The second use which is frequently mentioned after payment is secure access control. Many offices and public spaces have contactless readers which keep doors locked and authorised people may use an access card to open the door. Once again, NFC telephones can act like access cards and open doors for you, when of course they are placed in the reader's NFC field (F NFC).

What are NFC Tags?

In technological terms, they are a type of RFID chip. They are designed to be used with an NFC Smartphone.

A Tag features three main parts: the chip, the antenna and the paper or vinyl sticker. NFC Tags tend to be self-adhesive, but don't really need to be. However, in our explanation we will start from the principle that they are.

The antenna captures the radio energy formed by the mobile telephone when it passes near the tag. This energy feeds the chip, which will receive enough power to start up and so be able to have a brief "conversation" with the mobile phone. The "thing" which makes NFC technology so special is that this communication uses the same radio waves as the chip's power so that everything can be done in one movement. In this way, it generally takes less than a second to read an NFC tag.

The antenna and the chip are "sandwiched" between two layers: one paper or vinyl layer with the graphics printed according to the consumer's desires and the other layer with the adhesive part of the sticker. This enables the NFC tag to be affixed to an appropriate location and the graphic enables users to identify the tags to be able to use them.

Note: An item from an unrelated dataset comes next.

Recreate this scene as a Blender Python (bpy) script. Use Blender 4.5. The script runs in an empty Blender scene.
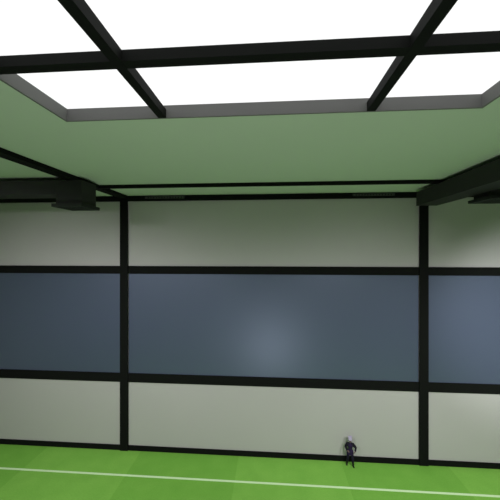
import bpy, bmesh, math, random
from mathutils import Vector, Matrix, Quaternion
random.seed(7)
S = bpy.context.scene
COL = S.collection

# ------------------------------------------------------------------ camera
EYE = 13.10                                   # eye height above the turf
cam = bpy.data.cameras.new('camera'); cam.sensor_width = 36.0
cam.angle = math.radians(80.0); cam.clip_end = 300
cam.shift_y = 0.001
camo = bpy.data.objects.new('camera', cam); COL.objects.link(camo)
camo.location = (0, 0, EYE)
camo.rotation_euler = (math.radians(90), 0, math.atan(0.0727))
S.camera = camo

# ------------------------------------------------------------------ sky and exposure
w = bpy.data.worlds.new('overcast_sky'); S.world = w; w.use_nodes = True
bg = w.node_tree.nodes['Background']
bg.inputs['Color'].default_value = (1.0, 0.99, 0.985, 1)
bg.inputs['Strength'].default_value = 1.2
S.view_settings.view_transform = 'Standard'
S.view_settings.look = 'None'
S.view_settings.exposure = 0.0
S.view_settings.gamma = 1.0
S.view_settings.use_curve_mapping = False
S.cycles.use_denoising = True
S.cycles.max_bounces = 12
S.cycles.diffuse_bounces = 8
S.cycles.transparent_max_bounces = 12

# fill lamps added to light wall and turf, no source seen: (position, aim, watts, full angle in degrees, colour)
FILL_LAMPS = [
    ((15.5, -9.5, 16.2), (15.6, 18.86, 8.8), 20000, 27, (0.97, 0.96, 1.0)),
    ((-14.0, 2.0, 16.2), (-14.0, 18.0, 3.0), 5200, 92, (1.0, 0.94, 1.0)),
    ((-7.5, 2.0, 16.2), (-6.0, 18.0, 0.0), 4600, 94, (1.0, 0.94, 1.0)),
    ((7.1, 2.0, 16.2), (5.6, 17.6, 0.0), 5700, 94, (1.0, 0.94, 1.0)),
    ((13.6, 2.0, 16.2), (13.6, 16.5, 0.0), 7600, 86, (1.0, 0.94, 1.0)),
]
# one fill uplight added on the turf on the centre line, behind the lower edge of the view
UP_POS, UP_AIM, UP_WATTS, UP_ANGLE, UP_COL = (-0.1, 0.6, 0.55), (-0.1, 10.5, 16.7), 2700, 124, (1.0, 0.96, 1.0)

# ------------------------------------------------------------------ materials
def mat(name, col, rough=0.6, spec=0.3, metallic=0.0, noise=None, bump=0.0):
    """noise = (scale, amount): a slight procedural mottling of the colour"""
    m = bpy.data.materials.new(name); m.use_nodes = True
    nt = m.node_tree; b = nt.nodes['Principled BSDF']
    b.inputs['Base Color'].default_value = (*col, 1)
    b.inputs['Roughness'].default_value = rough
    b.inputs['Specular IOR Level'].default_value = spec
    b.inputs['Metallic'].default_value = metallic
    if noise:
        tc = nt.nodes.new('ShaderNodeTexCoord')
        n = nt.nodes.new('ShaderNodeTexNoise'); n.inputs['Scale'].default_value = noise[0]
        n.inputs['Detail'].default_value = 4
        r = nt.nodes.new('ShaderNodeMapRange')
        r.inputs['To Min'].default_value = 1 - noise[1]; r.inputs['To Max'].default_value = 1 + noise[1]
        mx = nt.nodes.new('ShaderNodeVectorMath'); mx.operation = 'SCALE'
        mx.inputs[0].default_value = col
        nt.links.new(tc.outputs['Object'], n.inputs['Vector'])
        nt.links.new(n.outputs['Fac'], r.inputs['Value'])
        nt.links.new(r.outputs['Result'], mx.inputs['Scale'])
        nt.links.new(mx.outputs['Vector'], b.inputs['Base Color'])
        if bump:
            bp = nt.nodes.new('ShaderNodeBump'); bp.inputs['Strength'].default_value = bump
            bp.inputs['Distance'].default_value = 0.02
            nt.links.new(n.outputs['Fac'], bp.inputs['Height'])
            nt.links.new(bp.outputs['Normal'], b.inputs['Normal'])
    return m

def turf_material():
    m = bpy.data.materials.new('mown_turf'); m.use_nodes = True
    nt = m.node_tree; N = nt.nodes; L = nt.links; b = N['Principled BSDF']
    b.inputs['Roughness'].default_value = 0.9; b.inputs['Specular IOR Level'].default_value = 0.1
    geo = N.new('ShaderNodeNewGeometry'); sep = N.new('ShaderNodeSeparateXYZ')
    L.new(geo.outputs['Position'], sep.inputs[0])
    # mowing stripes 6.4 m wide running towards the wall
    a = N.new('ShaderNodeMath'); a.operation = 'ADD'; a.inputs[1].default_value = 8.5 + 64
    L.new(sep.outputs['X'], a.inputs[0])
    d = N.new('ShaderNodeMath'); d.operation = 'DIVIDE'; d.inputs[1].default_value = 12.8
    L.new(a.outputs[0], d.inputs[0])
    f = N.new('ShaderNodeMath'); f.operation = 'FRACT'; L.new(d.outputs[0], f.inputs[0])
    st = N.new('ShaderNodeMath'); st.operation = 'LESS_THAN'; st.inputs[1].default_value = 0.5
    L.new(f.outputs[0], st.inputs[0])
    n1 = N.new('ShaderNodeTexNoise'); n1.inputs['Scale'].default_value = 0.9; n1.inputs['Detail'].default_value = 5
    n2 = N.new('ShaderNodeTexNoise'); n2.inputs['Scale'].default_value = 14; n2.inputs['Detail'].default_value = 3
    for n in (n1, n2): L.new(geo.outputs['Position'], n.inputs['Vector'])
    mixf = N.new('ShaderNodeMath'); mixf.operation = 'ADD'
    L.new(n1.outputs['Fac'], mixf.inputs[0]); L.new(n2.outputs['Fac'], mixf.inputs[1])
    r = N.new('ShaderNodeMapRange'); r.inputs['From Min'].default_value = 0.6; r.inputs['From Max'].default_value = 1.4
    r.inputs['To Min'].default_value = 0.0; r.inputs['To Max'].default_value = 1.0
    L.new(mixf.outputs[0], r.inputs['Value'])
    c = N.new('ShaderNodeMix'); c.data_type = 'RGBA'
    c.inputs[6].default_value = (*TURF_A, 1); c.inputs[7].default_value = (*TURF_B, 1)
    L.new(r.outputs['Result'], c.inputs[0])
    c2 = N.new('ShaderNodeMix'); c2.data_type = 'RGBA'; c2.blend_type = 'MULTIPLY'
    c2.inputs[7].default_value = (0.86, 0.91, 0.84, 1)
    L.new(st.outputs[0], c2.inputs[0]); L.new(c.outputs[2], c2.inputs[6])
    L.new(c2.outputs[2], b.inputs['Base Color'])
    bp = N.new('ShaderNodeBump'); bp.inputs['Strength'].default_value = 0.3; bp.inputs['Distance'].default_value = 0.03
    L.new(n2.outputs['Fac'], bp.inputs['Height']); L.new(bp.outputs['Normal'], b.inputs['Normal'])
    return m

def glass_material():
    m = bpy.data.materials.new('clear_glazing'); m.use_nodes = True
    nt = m.node_tree; N = nt.nodes; L = nt.links
    N.remove(N['Principled BSDF']); out = N['Material Output']
    t = N.new('ShaderNodeBsdfTransparent'); t.inputs[0].default_value = (0.97, 0.98, 0.98, 1)
    g = N.new('ShaderNodeBsdfGlossy'); g.inputs['Roughness'].default_value = 0.05
    mx = N.new('ShaderNodeMixShader')
    mx.inputs[0].default_value = 0.03; L.new(t.outputs[0], mx.inputs[1]); L.new(g.outputs[0], mx.inputs[2])
    L.new(mx.outputs[0], out.inputs['Surface'])
    return m

TURF_A = (0.195, 0.485, 0.070); TURF_B = (0.260, 0.575, 0.095)
M = {
    'turf': turf_material(),
    'line': mat('white_line_paint', (0.72, 0.98, 0.56), 0.8, 0.1, noise=(6, 0.05)),
    'ceiling': mat('ceiling_board', (0.58, 0.68, 0.55), 0.9, 0.1, noise=(0.25, 0.03)),
    'panel': mat('pale_wall_panel', (0.47, 0.47, 0.45), 0.75, 0.2, noise=(0.3, 0.03)),
    'blue': mat('slate_blue_wall_panel', (0.065, 0.083, 0.130), 0.41, 1.0, noise=(0.3, 0.03)),
    'sidewall': mat('pale_side_wall', (0.60, 0.60, 0.56), 0.8, 0.2, noise=(0.3, 0.03)),
    'steel': mat('black_painted_steel', (0.006, 0.007, 0.006), 0.8, 0.1, noise=(3, 0.1)),
    'bar': mat('black_glazing_bar', (0.008, 0.009, 0.008), 0.7, 0.1, noise=(3, 0.1)),
    'curb': mat('grey_curb_lining', (0.17, 0.17, 0.167), 0.8, 0.2, noise=(1.5, 0.06)),
    'duct': mat('charcoal_duct_sheet', (0.030, 0.031, 0.029), 0.7, 0.2, noise=(2, 0.08)),
    'plate': mat('dark_green_grey_plate', (0.022, 0.027, 0.022), 0.7, 0.2, noise=(2, 0.08)),
    'grille': mat('grey_grille_metal', (0.07, 0.075, 0.07), 0.6, 0.3, noise=(4, 0.1)),
    'glass': glass_material(),
    'skin': mat('skin', (0.20, 0.13, 0.12), 0.6, 0.3, noise=(9, 0.05)),
    'hair': mat('pale_lavender_hair', (0.42, 0.39, 0.52), 0.6, 0.3, noise=(30, 0.12)),
    'jacket': mat('near_black_cloth', (0.012, 0.012, 0.018), 0.85, 0.15, noise=(20, 0.15)),
    'tunic': mat('dark_purple_cloth', (0.026, 0.016, 0.052), 0.85, 0.15, noise=(20, 0.15)),
    'trousers': mat('dark_indigo_cloth', (0.012, 0.010, 0.024), 0.85, 0.15, noise=(20, 0.15)),
    'boot': mat('black_leather', (0.010, 0.011, 0.009), 0.5, 0.3, noise=(20, 0.15)),
    'eye': mat('dark_eye', (0.02, 0.02, 0.02), 0.3, 0.4, noise=(20, 0.1)),
    'lens': mat('frosted_lamp_glass', (0.7, 0.7, 0.68), 0.3, 0.5, noise=(20, 0.03)),
}

M['blue'].node_tree.nodes['Principled BSDF'].inputs['Specular Tint'].default_value = (0.66, 0.80, 1.0, 1)
M['blue'].node_tree.nodes['Principled BSDF'].inputs['IOR'].default_value = 1.56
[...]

When the Tag is read as described above, the Tag data is then available for the phone and different processing options are possible. This can range from opening a web page to an automatic phone call or sending an SMS. This simplicity is obtained thanks to the standardisation of the NFC or NDEF coding format, as defined by the NFC Forum.

At the same time as NDEF, there are Tag type standards which define the different types of makes and the communication specifics of each one. All of this provides us with very simple mechanisms to read and write tags (writing is the same process but in reverse).

How are NFC tags different from RFID?

RFID is a general term which covers several types of chips and antennas. The radio frequencies, the reading distance and the chip data coding methods may vary hugely. NFC Tags are very well defined and specified by the NFC Forum, but are considered as a particular form of RFID specifications which enable them to be used in an open context.